Foi por esta altura que passei a seguir atentamente Ann Coulter e fiz dela a minha especialista em assuntos republicanos. Escolhi-a por diversos motivos. Tem um sentido de humor corrosivo, usa argumentos que me parecem completamente incoerentes, apesar de ser obviamente muito inteligente, tem tiradas racistas, machistas e, last but not least, é alumna da Cornell University. Ann Coulter é uma espécie de indicador avançado da retórica da direita americana. Por exemplo, já há muitos anos que defende que muçulmanos devem ser impedidos de andar de avião nos Estados Unidos. Ficou até famosa a resposta que deu a uma estudante muçulmana (Fatima de seu nome) dizendo-lhe que se não pudesse apanhar um avião que apanhasse um camelo.

Foi em meados de 2015 que publicou o livro “Adios, America: The Left’s Plan to Turn Our Country into a Third World Hellhole!”, onde abriu o caminho para o discurso anti-imigração e acusou os imigrantes latinos de serem de uma cultura onde a violação sexual é rotina. Foi Ann Coulter que, antes de ninguém, e perante a galhofa geral, previu que Trump ganharia a nomeação republicana.

https://www.youtube.com/watch?v=VfqVih7IFlI

Para os nossos padrões, ninguém razoável deixará de achar que Hillary Clinton ganhou, por larga margem, o debate de segunda-feira passada. Teve tiradas excelentes, mostrou um grande domínio de todos os assuntos, soube lidar como ninguém com, literalmente, várias dezenas de interrupções. A vitória foi tão clara que, no fim, Donald Trump se queixaria de lhe terem sabotado o microfone.
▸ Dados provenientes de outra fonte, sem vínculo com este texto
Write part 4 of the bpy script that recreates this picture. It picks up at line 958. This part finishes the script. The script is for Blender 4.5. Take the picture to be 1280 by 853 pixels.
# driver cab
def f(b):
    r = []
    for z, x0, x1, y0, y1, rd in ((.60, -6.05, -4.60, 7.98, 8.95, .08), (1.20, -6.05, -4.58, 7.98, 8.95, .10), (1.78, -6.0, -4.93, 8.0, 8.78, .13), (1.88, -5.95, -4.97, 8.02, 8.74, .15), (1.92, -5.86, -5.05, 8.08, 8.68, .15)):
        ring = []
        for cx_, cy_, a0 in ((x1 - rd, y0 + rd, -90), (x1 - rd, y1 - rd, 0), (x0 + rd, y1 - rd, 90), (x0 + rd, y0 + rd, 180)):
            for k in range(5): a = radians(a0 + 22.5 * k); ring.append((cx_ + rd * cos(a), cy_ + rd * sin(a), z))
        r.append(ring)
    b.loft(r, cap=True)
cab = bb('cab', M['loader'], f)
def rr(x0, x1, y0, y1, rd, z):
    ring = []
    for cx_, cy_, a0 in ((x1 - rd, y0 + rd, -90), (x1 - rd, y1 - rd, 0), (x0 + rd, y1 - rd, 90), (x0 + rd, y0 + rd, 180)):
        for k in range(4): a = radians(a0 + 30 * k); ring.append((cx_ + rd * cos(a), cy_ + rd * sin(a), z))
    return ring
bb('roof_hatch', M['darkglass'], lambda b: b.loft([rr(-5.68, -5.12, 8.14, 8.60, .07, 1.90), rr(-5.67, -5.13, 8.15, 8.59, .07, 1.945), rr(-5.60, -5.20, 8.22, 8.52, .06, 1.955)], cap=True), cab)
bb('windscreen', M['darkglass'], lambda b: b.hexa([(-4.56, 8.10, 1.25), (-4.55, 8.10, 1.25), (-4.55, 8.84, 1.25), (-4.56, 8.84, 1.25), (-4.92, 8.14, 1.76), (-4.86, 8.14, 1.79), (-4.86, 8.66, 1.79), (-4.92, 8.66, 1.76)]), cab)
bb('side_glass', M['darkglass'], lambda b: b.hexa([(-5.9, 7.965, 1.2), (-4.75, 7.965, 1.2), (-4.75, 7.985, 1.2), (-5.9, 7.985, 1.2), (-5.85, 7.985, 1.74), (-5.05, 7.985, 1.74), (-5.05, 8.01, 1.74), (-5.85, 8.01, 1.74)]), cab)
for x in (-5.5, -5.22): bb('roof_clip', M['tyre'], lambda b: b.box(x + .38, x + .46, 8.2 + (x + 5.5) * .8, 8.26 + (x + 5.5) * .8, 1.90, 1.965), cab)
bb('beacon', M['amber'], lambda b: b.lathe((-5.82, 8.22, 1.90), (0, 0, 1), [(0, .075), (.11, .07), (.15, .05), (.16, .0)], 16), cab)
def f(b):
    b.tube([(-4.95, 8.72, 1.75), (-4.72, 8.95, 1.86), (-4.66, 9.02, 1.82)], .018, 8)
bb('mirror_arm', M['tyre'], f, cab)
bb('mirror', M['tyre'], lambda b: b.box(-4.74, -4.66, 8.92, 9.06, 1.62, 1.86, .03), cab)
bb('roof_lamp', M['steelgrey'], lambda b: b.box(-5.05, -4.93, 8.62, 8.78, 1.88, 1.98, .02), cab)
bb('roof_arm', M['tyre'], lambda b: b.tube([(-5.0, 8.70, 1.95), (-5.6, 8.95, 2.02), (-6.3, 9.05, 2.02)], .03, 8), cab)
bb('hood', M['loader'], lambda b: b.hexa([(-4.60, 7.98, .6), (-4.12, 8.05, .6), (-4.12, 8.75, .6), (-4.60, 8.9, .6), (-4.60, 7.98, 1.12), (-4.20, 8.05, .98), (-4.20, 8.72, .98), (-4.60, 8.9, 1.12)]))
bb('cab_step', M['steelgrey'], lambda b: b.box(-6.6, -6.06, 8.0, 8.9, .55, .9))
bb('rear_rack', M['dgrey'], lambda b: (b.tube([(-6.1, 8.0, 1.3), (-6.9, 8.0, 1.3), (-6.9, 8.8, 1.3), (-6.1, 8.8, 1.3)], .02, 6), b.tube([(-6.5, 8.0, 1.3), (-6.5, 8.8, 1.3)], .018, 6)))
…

A maestria dela já tinha ficado comprovada nos diversos debates em que participou com Barack Obama nas primárias de 2008, ganhando quase todos.

Mas a verdade é que os nossos padrões não contam. Como explica a minha especialista em assuntos republicanos, Ann Coulter, quem vota em Trump está apenas preocupado com a imigração e com os imigrantes. Mais do que ser o tema mais importante, é, simplesmente, o único relevante. Sobre esse assunto, quase nada se discutiu ontem, nem sequer se falou no muro que Trump quer construir. Na verdade, dadas as peculiaridades do sistema eleitoral americano, os Estados decisivos são a Florida, Michigan, Ohio ou a Pensilvânia. E, que eu tenha dado conta, o único candidato que falou para estes eleitores foi Trump quando se referiu aos empregos que deixaram de existir.

Veremos como evoluirão as sondagens na próxima semana. Para já, Nate Silver não consegue apontar um claro favorito, mas acha que depois da vitória no debate, Hillary deverá ganhar alguma vantagem nas sondagens. Sou mais pessimista. A minha aposta é que este debate não terá qualquer impacto relevante. Excepto, claro, no ego de Hillary e dos seus apoiantes.